What "The Long Tail" Means for Tom & Mel
Aside from its inherent celebrity titillation, there's another reason to be fascinated by Tom Cruise's much-mocked contretemps with Paramount Pictures: It looks like Tom has unwittingly given both moviegoers and film studios another reason to whack him with the new-found "long tail."
What's The Long Tail, you ask?
Well, late last year, Chris Anderson, the editor of Wired magazine, wrote a brilliant piece that shook Hollywood's studio chiefs by their Brioni lapels. Called "The Long Tail," it argued that until the digital revolution, a limited number of distribution channels for products meant that in order to succeed, companies had to focus on selling a lot of a little.
The result, culturally speaking, was the ubiquitous mega-star: U2, Tom Cruise and GAP khakis.
Until now.
The Long Tail piece in Wired would become a book whose subtitle, Why The Future of Business is Selling Less of More, is surprisingly resonant in light of the Redstone v. Cruise Celebrity Death-match. Since Tail came out last month, it's moved from being merely an interesting economic theory to something looking so prophetic, I actually checked the dust jacket for the name 'Nostradamus.'
Consider this. The careers of superstars like Mel Gibson and Tom Cruise are on roller skates, but not just because of their propensity for bad PR moves. Sure, Gibson is a drunk and an anti-Semite. And it's also true that - as The New York Times' Caryn James sagely observed last week, "[Cruise] seems desperate to maintain his stature as one of the world's biggest movie stars, even as he morphs into something no movie star can afford to be: a guy you wouldn't want to know."
But that's to miss the larger point here.
It's not just mouthy megastars who are in danger, though they clearly are, because the Long Tail theory holds that the future of the movie business needn't hinge on a few, pricey "Mission: Impossible" fireballs, but lots of smaller, but still mushroom cloud shaped hits of cheaper, out-of-nowhere pictures like "Napoleon Dynamite."
(As it happened, Fox Searchlight's "Dynamite" helped pave the way for an entirely new genre film division devoted to finding more movies just like it, called Fox Atomic. With a budget of $400,000, and a worldwide gross of $46 million, it's not hard to see why The Long Tail is so compelling.)
The truly scary part is that the instead of letting a thousand new stars bloom, The Long Tail might actually reduce choice.
New York Times correspondent Daniel Akst, writing late last year noted that the "bundling of the world's computers into a single network...is ushering in what may be called the unbundled age."

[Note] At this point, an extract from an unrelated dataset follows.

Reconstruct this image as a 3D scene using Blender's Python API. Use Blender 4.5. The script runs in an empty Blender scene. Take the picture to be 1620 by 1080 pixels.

Blogging about that column, technology blogger Nicholas Carr pointed out that "Apple's iTunes has unbundled music, making it easy to buy by the song rather than the album. Amazon has announced plans to unbundle books, selling them by the page. The head of the FCC is lobbying the cable industry to allow people to subscribe to individual channels rather than big packages of channels. With RSS, you can subscribe to stories by your favorite writers rather than buying entire newspapers or magazines. On the one hand, the unbundling of media is great. It gives us all more control over what we buy."
Sounds great, right?
But Akst also sounded a note of alarm that - given the Cruise / Gibson meltdowns - has become all the more clarion: "Theoretically, all this unbundling will make everyone better off. But one consequence may be to force worthy cultural products to support themselves somehow - without being subsidized by commercial junk."
In effect, without movie stars like Tom Cruise and Mel Gibson, it appears something very bad will happen to cinema.
Tinsteltown's Big Five talent agencies control some 90% of all the moviemaking in the world. And at those agencies, 90% of the clients represented are essentially paid for by 10% of the clients - i.e. the biggest stars in the world, the gross players like Spielberg and Hanks, Gibson and Cruise.
Writing in his own blog, Long Tail author Chris Anderson dismissed Akst's concerns, arguing "My take: unless he's referring to the number of mediocre album tracks that piggyback on the singles, I think Carr is overestimating the amount of subsidization that actually takes place."
We're not so sure about that, Chris.
That interesting new film from those Sundance darlings? The William Morris Agency could afford to represent Ryan Fleck and Anna Boden in large part because WMA client Eddie Murphy did "Nutty Professor 2," not because it loves great film.
When I discussed all this Long Tail stuff with a top directors agent at William Morris, he paused and was quiet for a moment.
"You're scaring me," he said, "I gotta go."
So, in the weeks to follow, we humbly suggest you reconsider any anti-Mel or anti-Tom feelings you have and as a show of good economic sense, rent "Top Gun" or "Lethal Weapon"; indeed, the future of film may depend on it.